Walkable neighborhood in LA a costly amenity

LOS ANGELES -- People are willing to pay extra to live in more walkable neighborhoods where they can stroll to work, shops and restaurants from home, according to a study published this month.

It's a luxury in most metropolitan areas and one worth thousands of dollars on average.

Home workers are willing to pay $3,260 -- or nearly a percent more -- for a little extra walkability than they would for the same home in a less pedestrian-friendly neighborhood, real estate website Redfin said in a study published this month.

When evaluating homes, the real estate brokerage issues so-called walk scores on a scale of one to 100 based on proximity -- by foot -- to local amenities. In most major housing markets, Redfin found that an incremental increase in walkability results in a substantial price premium for the property compared with another home in the same metro area.

Easy-to-walk neighborhoods are fairly rare -- fewer than 2 percent of active listings have a Walk Score of 90 or higher, according to Redfin. In Los Angeles, those neighborhoods include parts of Koreatown, Silver Lake and downtown.

More than half of millennials and 46 percent of baby boomers say they want pedestrian pathways where they live, according to Redfin.

Los Angeles, where homes sell for a median price of $475,000, has an overall walk score of 66.3. Each additional walkability point adds an average of $3,948, or a 0.83 percent bump, to the sale price.

"Just having that proximity is a really important thing," said Niyc Pidgeon, 29, who lives in pedestrian-friendly West Hollywood, on a street where the walk score is 88. "You have stronger social connections to things in your locality."

Pidgeon doesn't own a car and works from home. She says she currently operates in a "little 2-mile radius," walking to her yoga and spinning classes and out to Starbucks or dinner.

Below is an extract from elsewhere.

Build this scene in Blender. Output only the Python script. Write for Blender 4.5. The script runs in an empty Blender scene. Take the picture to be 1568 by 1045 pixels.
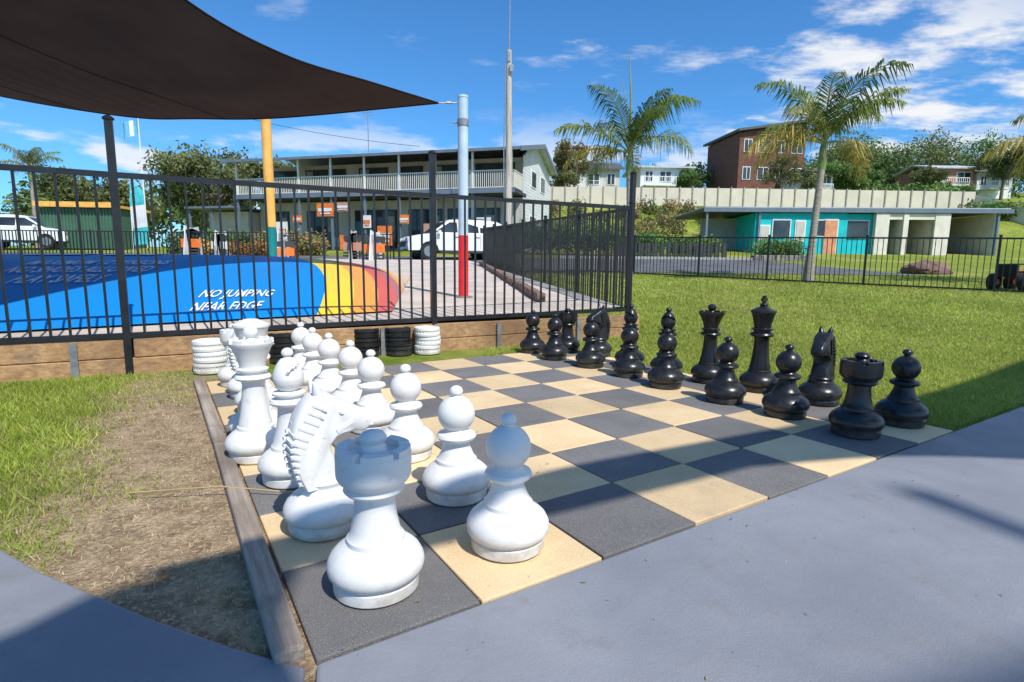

"It's nice to get out, rather than just going from house to car to house," she said.

Score-wise, Los Angeles is "smack-dab in the middle" of the extremes of car-centric Orange County and pedestrian haven San Francisco, said Nela Richardson, Redfin's chief economist. She noted that the city is embracing more multiuse commercial and residential complexes and parklike features.

"Los Angeles is in transition -- an evolving city in terms of what is considered livable -- and walkability is an important component of that," she said.

Pedestrian access adds the most proportional value to homes in cities such as Atlanta, where the overall score is 48.4 and revitalization efforts are starting to open up more community gathering hubs. A single-point upgrade to an Atlanta home's walk score increases the sale price 1.69 percent on average.

But in places such as Orange County, walkability is far from a priority. Each point raises prices a mere 0.02 percent in the region, which has a 43.5 walk score.

This is partly because homes in the area tend to cost more than they would in Atlanta. But, especially in wealthy enclaves, foot traffic means more crowds and less seclusion.

In neighborhoods in the top 5 percent of Orange County's price spectrum, slightly more walkability actually leads to a $451 price cut, compared with a $8,225 premium for the same demographic in Los Angeles.

"It's not that luxury-home owners are couch potatoes," Richardson said. "They just want exclusivity, the gated community with the view."

The conclusion: Walkability tends to be more valuable in places that are already somewhat walkable. An increase from a score of 19 to 20 raises home prices by $181 on average, while a bump from 79 to 80 causes a $7,000 upswing.

And it helps to have a strong pedestrian culture -- or at least the desire for one, according to Redfin.

"With the typical home, you need a certain amount of walkability already for the premium to really pay off," Richardson said. "In cities with not a lot of infrastructure, it's not going to have a lot of effect."

Redfin based its research on sale prices and walk scores of more than 1 million homes sold across 14 major metropolitan areas between January 2014 and April 2016. Researchers controlled for differences in property size, number of bedrooms and bathrooms, building age, property type, neighborhood median income and other characteristics.